433 HARRISON AVENUE | BOSTON, MA 02118

Arriba y Vite

Tuesday, November 25, 2008 to Saturday, December 6, 2008

NOV 25 – DEC 6, 2008
Arriba y Vite poster

An exhibition of new video work from SMFA Advanced Video students

Laconia Gallery announces Arriba y Vite, an exhibition of new video work from School of the Museum of Fine Arts, Boston advanced video students.

Exhibiting artists include:
Brandon Andrew
Pierre-Yves Boisrame
Shane Butler
Jess Camacho
Daniel Cevallos
Ian Colon
Robert Goss-Kennedy
Meridith Hillbrand
Shen Shen Luo
Ashley Nightingale
Samantha Ponte
Jamie Southworth
David Tillman Tucker.

Led by their instructor Mary Ellen Strom, the group has come together to represent an enduring yet intensified cultural conscience that desires both the contemplative observer as well as the will to actualize change.

Their work shares concerns for social engagement, cultural criticality, and an exploration of urban subjectivity and landscape. Video installations have been produced using multi-channel high definition projections, interactive computer controlled systems and works that explore volume, light and space with simplicity and clarity. Visually stunning and technically challenging, this new work makes a bold contribution to the vibrant video scene in Boston.

Works include:

Mariah Carey, 2008, by Jess Comocho
video projection with three-channel sound
In Mariah Carey the viewer is allured by the vision of an endless stream of pink glitter, falling and rising, mimicking the cyclical nature of desire. Three isolated and spacialized channels of audio present three disparate viewing experiences of the single projected moving image.

James Joyce’s Ear Channel, 2008 by Shane Butler and Meredith Hillbrand
high definition video projection
Butler and Hillbrand’s collaborative new work is a video projection that draws on the sublime while questioning the moving image. Shot on location at Robert Smithson’s iconic land-art project, Spiral Jetty the work acts as a meditation on place and time.

Climax, 2008, Ian Colon
single channel video
In Ian Colon’s, Climax performers enact the primal urge for dominance. The participants work to achieve the highest physical position on a constructed podium. This performance video offers the spectator a moving sculpture and an opportunity to observe raw playfulness, aggression and ultimate determination.
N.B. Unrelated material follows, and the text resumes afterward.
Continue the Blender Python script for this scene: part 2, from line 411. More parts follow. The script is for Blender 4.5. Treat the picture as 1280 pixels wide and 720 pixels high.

Currents, 2008 by Brandon Andrew
site specific Installation in public space with monitors, live feed camera and runway
Andrew sites his new work in the hallway leading into Laconia gallery. Monitors that line and face the wall are fed by a live camera attached to the ceiling. As viewers walk or runway through the space their images disrupt the reflection emitted by the televisions, recomposing the light in the space. The viewer becomes the artist.

Systems, 2008, Ashley Nightengale,
single channel video
Nightengale’s new video examines systems and cycles of sexuality and gender roles inside a family structure. Through her deep and delicate investigation we experience the social construction and reversion to primitivism.

Untitled, 2008 by Pierre-Yves Boisrame
single channel video with sound
Boisarme’s quiet and carefully observed study of the urban landscape revisits ideas of retinal persistence.

Lot, 2008 by Shane Butler
video projection
Butler questions ideas of the “natural” by activating abandoned urban property through performance interventions.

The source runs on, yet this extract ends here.